Last week at the OSAF staff meeting, we discussed our goal of
shifting from a meeting heavy culture to an e-mail heavy culture.
At the same time, we have a lot of new people on the various OSAF
projects, including interns and students from the Google Summer of
Code (SoC) program, who are supposed to be learning how an open
source project works.
I would like to remind people that the mailing lists should be our
primary means of making proposals and decisions. This is
particularly true for the SoC mentors and students. We are several
weeks into SoC, and there is very low traffic about SoC projects on
the mailing lists. Mailing lists are a staple of the open source
process. Having students learn to work in an open source fashion is
very important to Google, which is important to us because it impacts
our future participation in SoC. SoC mentors, please start pushing
your discussions about the SoC projects into the public mailing
lists. If you are creating wiki pages, please remember to post the
URL's to the appropriate list. This applies equally well to OSAF
summer interns.
IRC is a useful tool, but it is only one step up from meetings in
terms of openness (this is because the IRC channels are automatically
logged). It is fine to discuss and problem solve in IRC. But when
the discussion is finished, please send some kind of summary to the
mailing lists. Do not assume that because you discussed something in
IRC, that all the people who might be affected will get the
information that they need. Please be sure that when you finish an
interaction in IRC that you stop and think about who else might need
to know about the discussion. This won't be all discussions by any
means, but it's probably more than you think.

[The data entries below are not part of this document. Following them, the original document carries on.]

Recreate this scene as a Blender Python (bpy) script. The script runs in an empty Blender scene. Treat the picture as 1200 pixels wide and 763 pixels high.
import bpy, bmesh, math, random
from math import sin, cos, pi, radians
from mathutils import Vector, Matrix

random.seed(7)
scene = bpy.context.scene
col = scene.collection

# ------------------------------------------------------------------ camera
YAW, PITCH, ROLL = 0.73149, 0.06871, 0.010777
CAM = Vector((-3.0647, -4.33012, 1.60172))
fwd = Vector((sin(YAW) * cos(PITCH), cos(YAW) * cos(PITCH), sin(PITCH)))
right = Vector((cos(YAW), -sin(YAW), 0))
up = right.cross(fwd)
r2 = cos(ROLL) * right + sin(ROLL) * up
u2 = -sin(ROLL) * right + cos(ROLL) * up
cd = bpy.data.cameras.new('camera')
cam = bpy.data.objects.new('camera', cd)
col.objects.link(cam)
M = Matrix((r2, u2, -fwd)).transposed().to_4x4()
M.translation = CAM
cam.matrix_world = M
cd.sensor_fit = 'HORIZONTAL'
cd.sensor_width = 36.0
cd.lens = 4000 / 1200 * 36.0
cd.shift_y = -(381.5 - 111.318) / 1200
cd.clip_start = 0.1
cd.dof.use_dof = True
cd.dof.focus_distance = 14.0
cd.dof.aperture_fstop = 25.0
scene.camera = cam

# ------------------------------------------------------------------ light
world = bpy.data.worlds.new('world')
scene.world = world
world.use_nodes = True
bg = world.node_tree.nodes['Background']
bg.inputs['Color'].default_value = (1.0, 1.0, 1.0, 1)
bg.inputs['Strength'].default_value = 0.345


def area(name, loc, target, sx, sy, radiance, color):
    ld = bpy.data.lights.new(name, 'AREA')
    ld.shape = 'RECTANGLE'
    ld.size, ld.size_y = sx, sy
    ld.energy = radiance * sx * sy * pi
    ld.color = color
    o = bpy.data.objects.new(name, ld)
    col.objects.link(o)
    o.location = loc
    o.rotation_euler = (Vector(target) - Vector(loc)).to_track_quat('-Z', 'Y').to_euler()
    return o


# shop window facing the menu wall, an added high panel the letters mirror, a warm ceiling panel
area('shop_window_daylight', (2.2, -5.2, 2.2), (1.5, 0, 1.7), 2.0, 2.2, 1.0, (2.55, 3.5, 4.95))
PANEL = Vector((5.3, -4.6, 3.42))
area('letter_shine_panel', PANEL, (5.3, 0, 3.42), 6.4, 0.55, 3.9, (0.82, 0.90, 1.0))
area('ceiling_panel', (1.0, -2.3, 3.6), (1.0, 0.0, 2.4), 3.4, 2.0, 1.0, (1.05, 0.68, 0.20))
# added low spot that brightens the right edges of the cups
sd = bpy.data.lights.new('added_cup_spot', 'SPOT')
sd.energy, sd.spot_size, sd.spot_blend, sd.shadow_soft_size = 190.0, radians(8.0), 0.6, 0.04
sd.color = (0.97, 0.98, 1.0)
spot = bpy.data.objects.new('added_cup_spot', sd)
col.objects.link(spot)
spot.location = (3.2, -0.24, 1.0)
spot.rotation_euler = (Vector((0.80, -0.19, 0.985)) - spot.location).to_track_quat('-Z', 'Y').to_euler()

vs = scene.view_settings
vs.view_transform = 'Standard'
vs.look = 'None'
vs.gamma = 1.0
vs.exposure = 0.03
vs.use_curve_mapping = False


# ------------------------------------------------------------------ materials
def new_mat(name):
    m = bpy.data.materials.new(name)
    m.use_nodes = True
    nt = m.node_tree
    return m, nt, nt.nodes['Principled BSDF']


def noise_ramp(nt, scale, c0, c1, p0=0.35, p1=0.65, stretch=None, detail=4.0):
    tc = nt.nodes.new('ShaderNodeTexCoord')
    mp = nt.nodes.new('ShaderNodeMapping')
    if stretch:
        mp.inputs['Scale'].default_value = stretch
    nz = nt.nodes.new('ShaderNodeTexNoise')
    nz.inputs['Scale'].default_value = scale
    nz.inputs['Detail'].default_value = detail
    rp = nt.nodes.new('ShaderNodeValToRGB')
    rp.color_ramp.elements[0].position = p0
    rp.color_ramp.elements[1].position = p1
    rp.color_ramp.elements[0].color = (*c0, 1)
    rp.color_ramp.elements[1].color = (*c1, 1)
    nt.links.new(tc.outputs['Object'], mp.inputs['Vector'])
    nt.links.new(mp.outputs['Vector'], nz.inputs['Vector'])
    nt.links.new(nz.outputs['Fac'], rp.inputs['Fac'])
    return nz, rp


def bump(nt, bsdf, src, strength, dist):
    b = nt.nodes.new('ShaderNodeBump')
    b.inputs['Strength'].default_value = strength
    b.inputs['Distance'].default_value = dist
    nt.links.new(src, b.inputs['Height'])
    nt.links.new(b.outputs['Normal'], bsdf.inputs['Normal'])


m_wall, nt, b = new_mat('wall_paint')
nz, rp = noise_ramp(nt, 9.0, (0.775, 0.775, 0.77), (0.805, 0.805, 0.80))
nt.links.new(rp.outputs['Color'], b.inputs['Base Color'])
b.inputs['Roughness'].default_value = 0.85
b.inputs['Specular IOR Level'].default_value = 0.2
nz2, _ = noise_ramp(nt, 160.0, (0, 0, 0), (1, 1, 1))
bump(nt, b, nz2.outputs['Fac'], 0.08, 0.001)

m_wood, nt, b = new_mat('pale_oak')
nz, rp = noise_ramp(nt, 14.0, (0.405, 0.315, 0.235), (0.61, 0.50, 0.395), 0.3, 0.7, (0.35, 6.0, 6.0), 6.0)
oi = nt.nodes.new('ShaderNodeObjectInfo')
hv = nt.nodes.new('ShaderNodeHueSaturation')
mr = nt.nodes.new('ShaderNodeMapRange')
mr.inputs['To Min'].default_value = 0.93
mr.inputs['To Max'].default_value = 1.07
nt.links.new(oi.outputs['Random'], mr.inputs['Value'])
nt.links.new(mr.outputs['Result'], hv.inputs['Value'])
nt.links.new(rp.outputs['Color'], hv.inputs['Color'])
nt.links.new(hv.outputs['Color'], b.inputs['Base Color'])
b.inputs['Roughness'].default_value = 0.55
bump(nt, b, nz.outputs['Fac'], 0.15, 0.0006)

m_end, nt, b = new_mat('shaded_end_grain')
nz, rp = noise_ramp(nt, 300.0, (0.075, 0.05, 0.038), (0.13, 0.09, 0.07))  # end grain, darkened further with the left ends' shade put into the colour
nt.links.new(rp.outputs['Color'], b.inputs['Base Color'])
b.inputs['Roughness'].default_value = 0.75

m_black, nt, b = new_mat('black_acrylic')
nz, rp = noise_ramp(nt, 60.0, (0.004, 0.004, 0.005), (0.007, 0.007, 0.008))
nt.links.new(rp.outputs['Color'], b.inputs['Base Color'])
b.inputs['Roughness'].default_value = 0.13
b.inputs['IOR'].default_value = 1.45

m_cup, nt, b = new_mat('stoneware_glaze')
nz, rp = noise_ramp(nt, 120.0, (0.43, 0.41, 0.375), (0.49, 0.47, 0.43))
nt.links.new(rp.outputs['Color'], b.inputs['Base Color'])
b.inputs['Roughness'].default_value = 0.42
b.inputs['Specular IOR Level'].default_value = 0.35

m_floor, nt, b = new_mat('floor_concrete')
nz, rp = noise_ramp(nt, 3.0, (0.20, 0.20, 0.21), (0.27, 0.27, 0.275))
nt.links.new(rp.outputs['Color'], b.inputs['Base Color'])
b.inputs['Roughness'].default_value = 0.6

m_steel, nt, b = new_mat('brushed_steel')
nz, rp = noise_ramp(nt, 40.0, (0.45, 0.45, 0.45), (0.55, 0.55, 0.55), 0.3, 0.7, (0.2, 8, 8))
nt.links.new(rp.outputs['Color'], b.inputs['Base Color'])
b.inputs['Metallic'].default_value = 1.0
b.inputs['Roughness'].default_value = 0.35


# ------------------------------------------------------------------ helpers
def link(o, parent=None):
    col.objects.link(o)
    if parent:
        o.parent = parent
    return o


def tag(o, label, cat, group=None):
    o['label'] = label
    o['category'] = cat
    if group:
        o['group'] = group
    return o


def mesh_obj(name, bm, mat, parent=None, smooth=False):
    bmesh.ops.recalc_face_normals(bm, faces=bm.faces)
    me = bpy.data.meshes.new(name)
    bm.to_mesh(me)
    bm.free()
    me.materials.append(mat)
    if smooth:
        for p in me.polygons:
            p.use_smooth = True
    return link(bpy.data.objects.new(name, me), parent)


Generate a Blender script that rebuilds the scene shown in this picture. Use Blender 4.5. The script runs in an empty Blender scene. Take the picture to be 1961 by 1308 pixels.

Meetings, and this includes telephone and Skype calls, are the most
closed. There is no logging of any kind, and decisions that get
made in meeting are frequently opaque to anyone who was not in the
meeting. Frequently, meetings don't include all the people who
have input on a particular issue. A few weeks ago, Intel Mac
support was on the agenda for the Chandler engineering meeting.
Based on the knowledge of the people in that meeting, we believed
that Intel Mac support was (many) months away. Since Chandler now
runs on Intel Macs, we were obviously mistaken. I attend a lot of
meetings, and I see these kinds of disconnects happening often.
Taking many of these discussions to e-mail would allow the people
with the relevant knowledge to contribute at the most appropriate time.